Das muitas polêmicas que povoaram a campanha de Trump para a presidência dos EUA, pelo menos uma já foi exportada para o Brasil e deverá fazer parte do jogo eleitoral em 2018.
A Cambridge Analytica, empresa pioneira no uso de psicologia comportamental com base em grandes bases de dados em campanhas políticas, está instalada em São Paulo e atua desde março.
A matriz surgiu como um braço do escritório britânico de consultoria SCL. Para atuar no Brasil, ela se juntou à Ponte Estratégia, uma empresa de marketing direcionado, para formar a CA-Ponte.
Além de Trump, a empresa atuou para outros políticos republicanos, incluindo Ted Cruz, derrotado nas primárias do partido. Também há suspeitas de que teria atuado na campanha pelo “brexit”, no Reino Unido.
A tendência conservadora na escolha de clientes não é ocasional. Um dos principais investidores da Cambridge Analytica é Robert Mercer, bilionário e doador republicano. Além disso, Steve Bannon, estrategista-chefe de Trump até agosto, fez parte do conselho administrativo da Cambridge Analytica.
A atuação no Brasil não deve ter uma coerência ideológica tão clara. Segundo o presidente do escritório local, André Torretta, a empresa está aberta a um espectro mais amplo, tanto para a direita quanto para a esquerda.
A única exceção serão candidatos extremistas. Ele justifica a posição citando um caso de um familiar torturado durante a ditadura militar.
O método da empresa é voltado para campanhas pagas nas redes sociais, que antes eram proibidas, e passaram a valer com a reforma política sancionada por Temer em outubro deste ano. Esse tipo de campanha permite que um candidato “impulsione posts”, ou seja, pague para ter mais exposição a determinados usuários.
MÉTODO TROPICAL
O Facebook permite escolher a audiência por fatores demográficos, como idade, sexo e localização e também por assuntos de interesse, com base na atividade, ou seja, naquilo que o usuário “curte” enquanto navega na plataforma. Esse tipo de direcionamento é chamado de “microtargeting”, que não é uma novidade, mas ficou muito mais preciso com as redes sociais.
Mas para ter essa precisão, é preciso conhecer muito bem sua audiência, e é nesse ponto que entram as grandes bases de dados sobre os eleitores, trunfo que a Cambridge Analytica diz possuir.
Essa base, no entanto, é formado por eleitores americanos. Para ser usado no Brasil, o modelo precisa ser alimentado com dados locais.
Mas isso não é simples. A legislação brasileira é menos permissiva que a americana com relação à venda de dados individuais de consumidores, “o que é bom para os cidadãos”, comenta Torretta, mas que na prática dificulta o marketing baseado em grandes bases de dados.
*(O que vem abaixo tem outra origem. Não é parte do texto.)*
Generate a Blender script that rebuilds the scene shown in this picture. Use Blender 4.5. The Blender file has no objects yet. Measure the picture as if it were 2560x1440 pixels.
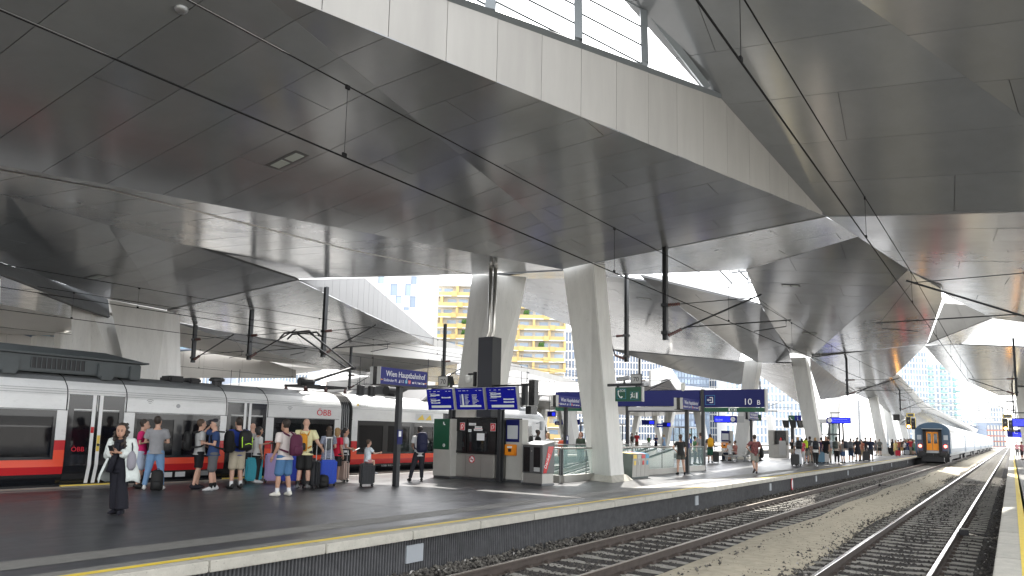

Para compensar essa deficiência, Torretta diz que está tropicalizando a metodologia, baseado na experiência que acumulou trabalhando dez anos com marketing direcionado para consumidores da classe C e, antes disso, com campanhas políticas no Brasil e no exterior, incluindo presidenciais na Bolívia, Argentina e Portugal.
Sua base está sendo construída usando principalmente dados do IBGE, do Serasa e aplicando questionários. Existem também dúvidas sobre o peso que a empresa teve sobre a vitória de Trump. De fato, a Cambridge Analytica tinha uma sala no quartel general da campanha e atuava ao lado de funcionários do Facebook, tratamento VIP dado pela rede social para um cliente que gastou milhões de dólares para eleger o presidente dos EUA.
É difícil medir o quanto a vitória se deve à empresa de dados e o quanto é consequência do investimento massivo em propaganda no Facebook.
Seja como for, políticos brasileiros já estão sondando o escritório local, que atualmente trabalha com duas pré-campanhas estaduais.
É bem provável que um candidato a presidente pague para ver o quanto a Cambridge Analytica será eficaz atuando no país.